O desafio que um dia foi de propor um sistema universal, agora é de demonstrar que ele continua sendo viável. Evidenciar que não se trata de um país pobre, e sim, de um país que reduz suas receitas em uma política econômica suicida. Assim, a produção e difusão de conhecimento passa a ser essencial para a articulação da luta cotidiana.
Mas cabe ainda reconhecer que tal tarefa é mais complexa, na medida em que se convive com uma disseminação indiscriminada de informações falsas com o objetivo de confundir a população. Situação ainda mais grave, porque não somente elas circulam pelas diversas redes de comunicação informal, mas os conteúdos dessas fakenews passaram a compor o discurso oficial do atual governo brasileiro.
Possíveis questões a serem colocadas são: como potencializar a participação popular diante desse cenário, com uma disputa desigual e acirramento da polarização da sociedade brasileira? como convergir a capacidade de luta cada vez mais reduzida pelo aumento do número de pessoas em condição de vulnerabilidade e luta árdua pela sobrevivência?

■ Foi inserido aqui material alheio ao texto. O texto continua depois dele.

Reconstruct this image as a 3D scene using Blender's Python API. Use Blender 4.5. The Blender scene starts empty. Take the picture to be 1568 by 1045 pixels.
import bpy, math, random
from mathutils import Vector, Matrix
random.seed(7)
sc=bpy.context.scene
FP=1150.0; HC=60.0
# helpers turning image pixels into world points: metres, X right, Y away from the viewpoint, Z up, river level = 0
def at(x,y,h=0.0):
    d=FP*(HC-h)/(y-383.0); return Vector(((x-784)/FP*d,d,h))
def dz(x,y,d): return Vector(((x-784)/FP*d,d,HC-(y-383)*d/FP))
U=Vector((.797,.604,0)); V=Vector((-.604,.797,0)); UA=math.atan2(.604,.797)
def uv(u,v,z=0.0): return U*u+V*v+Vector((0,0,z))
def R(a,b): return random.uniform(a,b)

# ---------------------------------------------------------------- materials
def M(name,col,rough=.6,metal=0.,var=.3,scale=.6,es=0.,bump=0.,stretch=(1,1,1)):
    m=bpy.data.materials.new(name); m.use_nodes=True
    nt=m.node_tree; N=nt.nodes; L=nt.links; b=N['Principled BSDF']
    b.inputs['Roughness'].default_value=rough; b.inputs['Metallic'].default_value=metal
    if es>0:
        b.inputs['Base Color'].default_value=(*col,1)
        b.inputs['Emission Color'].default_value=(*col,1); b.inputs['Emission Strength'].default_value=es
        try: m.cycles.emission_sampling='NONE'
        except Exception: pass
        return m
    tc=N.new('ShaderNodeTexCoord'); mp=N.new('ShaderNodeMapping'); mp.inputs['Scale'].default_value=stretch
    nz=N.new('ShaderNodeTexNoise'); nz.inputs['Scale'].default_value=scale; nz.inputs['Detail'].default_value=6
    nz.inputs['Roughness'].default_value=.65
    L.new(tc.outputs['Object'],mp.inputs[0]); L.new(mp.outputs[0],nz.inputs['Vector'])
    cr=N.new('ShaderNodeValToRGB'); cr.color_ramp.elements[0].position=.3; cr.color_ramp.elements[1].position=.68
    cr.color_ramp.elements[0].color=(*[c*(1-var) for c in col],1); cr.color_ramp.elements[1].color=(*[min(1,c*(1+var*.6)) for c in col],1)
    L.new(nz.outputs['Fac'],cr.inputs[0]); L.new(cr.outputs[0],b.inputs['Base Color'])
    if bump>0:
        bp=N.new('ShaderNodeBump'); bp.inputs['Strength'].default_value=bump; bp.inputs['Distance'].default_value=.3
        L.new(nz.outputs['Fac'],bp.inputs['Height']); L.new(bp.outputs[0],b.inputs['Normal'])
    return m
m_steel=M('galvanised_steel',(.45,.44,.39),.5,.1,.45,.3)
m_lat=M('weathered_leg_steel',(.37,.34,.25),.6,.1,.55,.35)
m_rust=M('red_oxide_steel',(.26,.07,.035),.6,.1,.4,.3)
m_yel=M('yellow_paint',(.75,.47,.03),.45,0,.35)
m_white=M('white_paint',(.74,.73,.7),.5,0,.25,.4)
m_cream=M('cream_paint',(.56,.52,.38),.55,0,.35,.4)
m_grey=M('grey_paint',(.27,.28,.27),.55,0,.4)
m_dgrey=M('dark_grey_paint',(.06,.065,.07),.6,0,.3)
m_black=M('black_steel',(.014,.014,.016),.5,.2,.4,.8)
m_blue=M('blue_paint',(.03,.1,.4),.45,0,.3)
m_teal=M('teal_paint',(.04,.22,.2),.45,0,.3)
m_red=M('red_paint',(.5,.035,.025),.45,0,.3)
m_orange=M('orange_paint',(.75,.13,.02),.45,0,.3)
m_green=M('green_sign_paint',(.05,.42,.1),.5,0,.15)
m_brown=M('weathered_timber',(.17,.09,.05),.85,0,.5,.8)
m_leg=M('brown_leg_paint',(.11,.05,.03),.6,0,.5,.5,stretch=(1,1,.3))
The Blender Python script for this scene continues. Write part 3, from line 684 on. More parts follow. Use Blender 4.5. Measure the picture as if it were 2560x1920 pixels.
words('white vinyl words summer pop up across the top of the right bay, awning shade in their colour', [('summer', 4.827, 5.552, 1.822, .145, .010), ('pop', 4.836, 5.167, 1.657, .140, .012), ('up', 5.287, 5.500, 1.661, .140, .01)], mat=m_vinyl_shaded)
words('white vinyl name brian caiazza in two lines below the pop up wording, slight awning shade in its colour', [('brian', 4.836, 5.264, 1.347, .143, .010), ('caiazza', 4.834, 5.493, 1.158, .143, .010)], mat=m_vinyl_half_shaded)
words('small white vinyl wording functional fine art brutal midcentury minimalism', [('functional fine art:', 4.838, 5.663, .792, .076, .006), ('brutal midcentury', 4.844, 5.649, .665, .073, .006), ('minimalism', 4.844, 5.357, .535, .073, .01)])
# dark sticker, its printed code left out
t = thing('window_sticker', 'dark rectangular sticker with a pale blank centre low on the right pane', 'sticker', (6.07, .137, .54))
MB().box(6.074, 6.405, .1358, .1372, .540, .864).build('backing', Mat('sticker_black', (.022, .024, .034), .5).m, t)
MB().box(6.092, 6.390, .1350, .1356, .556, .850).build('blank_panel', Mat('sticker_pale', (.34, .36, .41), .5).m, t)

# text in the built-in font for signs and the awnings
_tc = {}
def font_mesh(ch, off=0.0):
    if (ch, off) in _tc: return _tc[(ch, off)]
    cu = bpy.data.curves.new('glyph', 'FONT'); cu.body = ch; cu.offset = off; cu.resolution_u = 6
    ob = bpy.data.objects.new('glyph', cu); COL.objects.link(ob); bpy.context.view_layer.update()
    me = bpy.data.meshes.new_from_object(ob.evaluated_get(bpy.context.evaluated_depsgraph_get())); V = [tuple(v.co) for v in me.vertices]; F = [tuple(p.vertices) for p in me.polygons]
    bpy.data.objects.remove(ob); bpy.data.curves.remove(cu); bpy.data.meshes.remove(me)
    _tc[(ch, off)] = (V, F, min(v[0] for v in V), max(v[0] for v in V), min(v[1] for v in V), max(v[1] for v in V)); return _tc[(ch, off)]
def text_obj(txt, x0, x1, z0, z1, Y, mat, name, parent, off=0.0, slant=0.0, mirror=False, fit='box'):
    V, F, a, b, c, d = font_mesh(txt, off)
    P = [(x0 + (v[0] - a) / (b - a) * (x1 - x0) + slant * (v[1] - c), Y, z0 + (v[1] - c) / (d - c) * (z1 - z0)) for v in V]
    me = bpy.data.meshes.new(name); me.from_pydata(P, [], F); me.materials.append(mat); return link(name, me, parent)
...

Os desafios são enormes e perpassam pela estratégia de comunicação, capacidade organizativa e de convergência de interesses. Não cabe disputa por protagonismo nesse momento, mas sim, ampla unidade para vencer um adversário poderoso, sendo necessário reconhecer que a via de participação institucional, que o setor saúde depositou muita energia, nesse momento é a mais limitada. Mas também não dá para reproduzir a forma de organicidade do momento pré-SUS, uma vez que a dinâmica da sociedade é outra e as formas de viver, lutar e se comunicar ganharam novos elementos.
Também há que considerar as mudanças de tática dos adversários. Prevalece uma aglutinação pelo ódio e intolerância, que tenta manter falsos contornos de democracia, com apoio de setores populares, com uso exacerbado das mídias digitais.
Não temos ainda o desenho de nossa ação, mas teremos que ter capacidade de luta, sensibilidade para perceber as sutilezas, coragem para enfrentar a dureza do momento, criatividade para nos reinventar, solidariedade e unidade para retomarmos os rumos de uma democracia participativa. Afinal, saúde é democracia!